Every year, the Oscar nominations are met with a chorus of boos by critics, analysts, and moviegoers alike — but this year's reaction is louder and angrier than usual. Greeted with a list of nominees that's both whiter and more male-centric than any year in well over a decade — including some baffling left-field picks, like Robert Duvall's nomination for his role in the much-derided The Judge — critics spent much of their time picking over the snubs, and the possible reasons behind them. Here are eight of the biggest:

1. Director Ava DuVernay for Selma
Selma, which dramatizes the voting rights marches organized by Martin Luther King Jr., has roundly been hailed as one of the year's greatest movies. It earned a nomination in the expanded Best Picture category, but director Ava DuVernay, the rare black female director viewed as a likely candidate for Best Director, wasn't nominated for her work.

The writing was already on the wall for DuVernay, who was shut out of the Director's Guild of America's nominees for Best Director — a reliable arbiter of the nominees for the directing Oscar. But despite the early warning sign, many were shocked at the nominations of five white male directors over DuVernay, with numerous analysts citing statistics about the Academy's lack of diversity. (For the record: 94 percent white and 77 percent male, with an average age of 63, according to a 2012 survey by The Los Angeles Times.)  "It's a sad reflection of a year when a number of good, great, and lousy fictionalized true-life biopics about allegedly great or somewhat interesting white men are well-represented, while one of the very best-reviewed movies of the year went with hardly a single relevant nomination," wrote Scott Mendelson at Forbes.

2. David Oyelowo for Selma
Like DuVernay, many were shocked and disappointed over the snub of David Oyelowo, who stars as King in Selma. Oyelowo's performance has repeatedly been cited as one of Selma's strongest elements, and the Academy is clearly enamored of this kind of role: many of this year's acting nominees, including Benedict Cumberbatch (The Imitation Game) and Eddie Redmayne (The Theory of Everything), were honored for embodying historical figures.

3. Unbroken
While many were railing about Selma's snubs, it's worth noting one movie that seemed to have everything the Academy generally looks for, and failed to land a single nomination: Angelina Jolie's Unbroken, which tells the true story of U.S. Olympian and World War II P.O.W. Louie Zamperini. It was entirely shut out: no Best Picture, no Best Director, and no Best Actor for star Jack O'Connell. Unbroken's mixed reviews may have spelled doom — but on paper, Universal Picture probably thought it had an Oscar shoo-in when it greenlit the movie.
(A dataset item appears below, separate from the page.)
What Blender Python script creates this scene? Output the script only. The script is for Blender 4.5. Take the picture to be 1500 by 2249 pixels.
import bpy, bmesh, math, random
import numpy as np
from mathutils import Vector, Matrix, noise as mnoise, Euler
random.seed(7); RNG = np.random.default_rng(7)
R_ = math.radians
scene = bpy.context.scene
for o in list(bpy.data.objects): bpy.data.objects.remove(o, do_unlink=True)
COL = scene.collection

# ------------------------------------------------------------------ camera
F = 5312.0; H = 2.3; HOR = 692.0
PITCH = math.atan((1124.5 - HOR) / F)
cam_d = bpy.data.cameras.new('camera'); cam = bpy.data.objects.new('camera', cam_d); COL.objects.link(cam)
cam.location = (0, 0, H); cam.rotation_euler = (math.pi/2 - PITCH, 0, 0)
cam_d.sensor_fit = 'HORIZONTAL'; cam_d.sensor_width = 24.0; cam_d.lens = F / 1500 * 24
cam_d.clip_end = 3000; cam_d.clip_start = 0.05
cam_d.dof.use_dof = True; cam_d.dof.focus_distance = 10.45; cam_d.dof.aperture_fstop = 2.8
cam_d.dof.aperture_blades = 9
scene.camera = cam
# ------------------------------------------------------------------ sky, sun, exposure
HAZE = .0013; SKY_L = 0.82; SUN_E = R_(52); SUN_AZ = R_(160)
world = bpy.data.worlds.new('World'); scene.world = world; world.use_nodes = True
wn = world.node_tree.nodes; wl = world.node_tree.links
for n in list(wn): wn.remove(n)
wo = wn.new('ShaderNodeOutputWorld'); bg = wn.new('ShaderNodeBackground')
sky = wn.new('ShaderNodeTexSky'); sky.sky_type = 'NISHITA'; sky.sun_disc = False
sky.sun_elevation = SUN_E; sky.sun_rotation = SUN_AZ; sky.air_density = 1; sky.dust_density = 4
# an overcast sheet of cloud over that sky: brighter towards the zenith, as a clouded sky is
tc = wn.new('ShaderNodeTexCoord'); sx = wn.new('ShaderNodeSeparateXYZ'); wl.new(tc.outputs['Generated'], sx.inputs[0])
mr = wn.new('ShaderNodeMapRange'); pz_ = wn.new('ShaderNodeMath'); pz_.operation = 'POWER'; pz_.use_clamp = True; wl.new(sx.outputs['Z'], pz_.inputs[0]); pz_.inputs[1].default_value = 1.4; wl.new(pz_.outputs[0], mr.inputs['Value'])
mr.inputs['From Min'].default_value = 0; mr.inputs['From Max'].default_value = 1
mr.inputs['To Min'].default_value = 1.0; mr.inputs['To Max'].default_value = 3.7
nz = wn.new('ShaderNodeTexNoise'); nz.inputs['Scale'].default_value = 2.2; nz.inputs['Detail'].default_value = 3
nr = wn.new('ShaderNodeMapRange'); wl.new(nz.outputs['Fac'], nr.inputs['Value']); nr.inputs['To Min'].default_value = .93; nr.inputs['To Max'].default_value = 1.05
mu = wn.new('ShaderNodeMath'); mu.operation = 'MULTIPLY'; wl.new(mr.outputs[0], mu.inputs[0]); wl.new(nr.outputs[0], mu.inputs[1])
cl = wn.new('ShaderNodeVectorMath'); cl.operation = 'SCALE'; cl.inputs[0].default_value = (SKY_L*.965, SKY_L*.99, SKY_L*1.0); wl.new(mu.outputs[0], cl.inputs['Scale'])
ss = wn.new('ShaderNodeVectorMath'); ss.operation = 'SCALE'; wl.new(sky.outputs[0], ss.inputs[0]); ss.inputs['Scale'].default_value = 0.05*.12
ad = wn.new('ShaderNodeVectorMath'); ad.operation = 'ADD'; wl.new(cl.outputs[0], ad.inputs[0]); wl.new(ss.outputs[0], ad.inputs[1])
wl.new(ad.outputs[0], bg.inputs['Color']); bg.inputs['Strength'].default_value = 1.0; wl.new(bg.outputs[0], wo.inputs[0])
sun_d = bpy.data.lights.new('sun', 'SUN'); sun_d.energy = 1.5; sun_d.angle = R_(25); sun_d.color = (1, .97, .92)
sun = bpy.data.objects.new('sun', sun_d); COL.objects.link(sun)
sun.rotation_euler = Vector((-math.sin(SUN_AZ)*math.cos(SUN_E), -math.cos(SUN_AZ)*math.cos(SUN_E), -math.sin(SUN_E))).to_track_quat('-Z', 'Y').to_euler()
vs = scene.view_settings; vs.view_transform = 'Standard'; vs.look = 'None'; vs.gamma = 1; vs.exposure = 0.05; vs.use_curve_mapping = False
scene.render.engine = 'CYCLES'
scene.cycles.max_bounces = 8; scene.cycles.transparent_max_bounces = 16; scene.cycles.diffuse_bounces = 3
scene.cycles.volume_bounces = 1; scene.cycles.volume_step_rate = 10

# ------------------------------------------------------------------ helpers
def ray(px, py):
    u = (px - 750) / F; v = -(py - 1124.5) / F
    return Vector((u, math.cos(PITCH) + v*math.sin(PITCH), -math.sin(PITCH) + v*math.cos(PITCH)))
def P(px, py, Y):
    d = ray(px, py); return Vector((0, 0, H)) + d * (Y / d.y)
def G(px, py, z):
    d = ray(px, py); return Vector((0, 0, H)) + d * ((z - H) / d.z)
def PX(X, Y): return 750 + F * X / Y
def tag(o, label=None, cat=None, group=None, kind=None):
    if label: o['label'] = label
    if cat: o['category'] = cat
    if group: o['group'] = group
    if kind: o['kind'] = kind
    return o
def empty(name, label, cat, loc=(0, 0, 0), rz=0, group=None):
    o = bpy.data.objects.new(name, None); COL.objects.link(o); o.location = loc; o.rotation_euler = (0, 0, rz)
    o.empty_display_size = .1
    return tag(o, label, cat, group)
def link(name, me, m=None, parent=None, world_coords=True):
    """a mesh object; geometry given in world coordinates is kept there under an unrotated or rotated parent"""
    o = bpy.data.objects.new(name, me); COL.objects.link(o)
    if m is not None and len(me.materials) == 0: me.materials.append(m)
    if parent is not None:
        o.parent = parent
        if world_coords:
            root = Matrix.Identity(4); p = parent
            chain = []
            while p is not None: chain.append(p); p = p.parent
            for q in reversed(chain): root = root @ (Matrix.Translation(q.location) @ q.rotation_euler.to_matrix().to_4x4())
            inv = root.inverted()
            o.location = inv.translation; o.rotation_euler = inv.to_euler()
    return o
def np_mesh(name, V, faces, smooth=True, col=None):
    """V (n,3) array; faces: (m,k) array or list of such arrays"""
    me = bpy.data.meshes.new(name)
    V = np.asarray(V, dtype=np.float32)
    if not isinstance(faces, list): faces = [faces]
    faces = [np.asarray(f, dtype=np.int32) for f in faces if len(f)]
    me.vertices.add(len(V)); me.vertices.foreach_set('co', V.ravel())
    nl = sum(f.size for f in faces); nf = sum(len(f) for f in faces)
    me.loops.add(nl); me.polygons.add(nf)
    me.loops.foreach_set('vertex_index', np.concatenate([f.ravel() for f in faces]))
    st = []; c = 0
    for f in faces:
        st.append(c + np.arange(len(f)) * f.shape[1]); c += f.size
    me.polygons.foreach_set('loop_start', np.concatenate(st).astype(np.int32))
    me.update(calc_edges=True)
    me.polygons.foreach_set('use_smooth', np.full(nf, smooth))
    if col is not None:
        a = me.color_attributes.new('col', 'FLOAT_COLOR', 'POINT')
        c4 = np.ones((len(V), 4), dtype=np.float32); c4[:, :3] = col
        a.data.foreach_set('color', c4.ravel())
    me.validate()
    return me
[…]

4. Gone Girl, Interstellar, and Nightcrawler
When the Academy expanded the Best Picture category to a total of 10 possible nominees, it was widely interpreted as a bid to pad the Oscars' top category with movies that were both more popular and more eccentric (particularly after The Dark Knight missed the cut at the 2009 Awards). But despite the expanded category, quirkier genre films — the thrillers Gone Girl and Nightcrawler and the sci-fi epic Interstellar — all failed to make the cut. While all three films would have been longshots for an actual Best Picture win, their failure to make the list altogether was a little puzzling; with just eight Best Picture nominees out of a possible 10, there are two empty slots that could have been filled.

5. Jennifer Aniston for Cake
Aniston's buzzy but little-seen starring role in the drama Cake had all the hallmarks of a Best Actress performance: a typically glamorous actress de-glamorizing herself to play a depressed, unstable person in a grim indie drama. But while Aniston snagged nominations from both the Golden Globes and the Screen Actors Guild, she was denied at the Oscars — perhaps edged out by a surprise nomination for Marion Cotillard for the highly acclaimed (but similarly little-seen) Two Days, One Night.

6. Gillian Flynn for Gone Girl
Early this year, it looked like Gone Girl was a strong contender for a slew of Oscar nominations. But the film gradually faded as more contenders entered the field, leading to just a single nomination (Rosamund Pike, for Best Actress). At this point, the omissions in the Best Picture and Best Director categories were more or less expected, but the snub for screenwriter Gillian Flynn, who adapted her own novel, was a surprise. Again, the lack of diversity among the nominees is glaring; every nominee in the screenwriting category — both original and adapted — is male.

7. The LEGO Movie
Though The LEGO Movie's earworm "Everything is Awesome" was nominated for Best Original Song, the film itself — which counts among the year's most acclaimed movies, animated or not — was shut out of the Best Animated Feature category. Its place was likely filled by surprise nods for Song of the Sea and The Tale of Princess Kaguya, which grossed a combined $600,000 domestically to The LEGO Movie's $257 million.

8. Life Itself
The Best Documentary category is always a crowded field, but this sentimental favorite — which chronicles the life and legacy of beloved film critic Roger Ebert — may have been this year's most unexpected snub. Perhaps it's best to go back to a quote from Ebert himself: "I lost faith in the Oscars the first year I was a movie critic."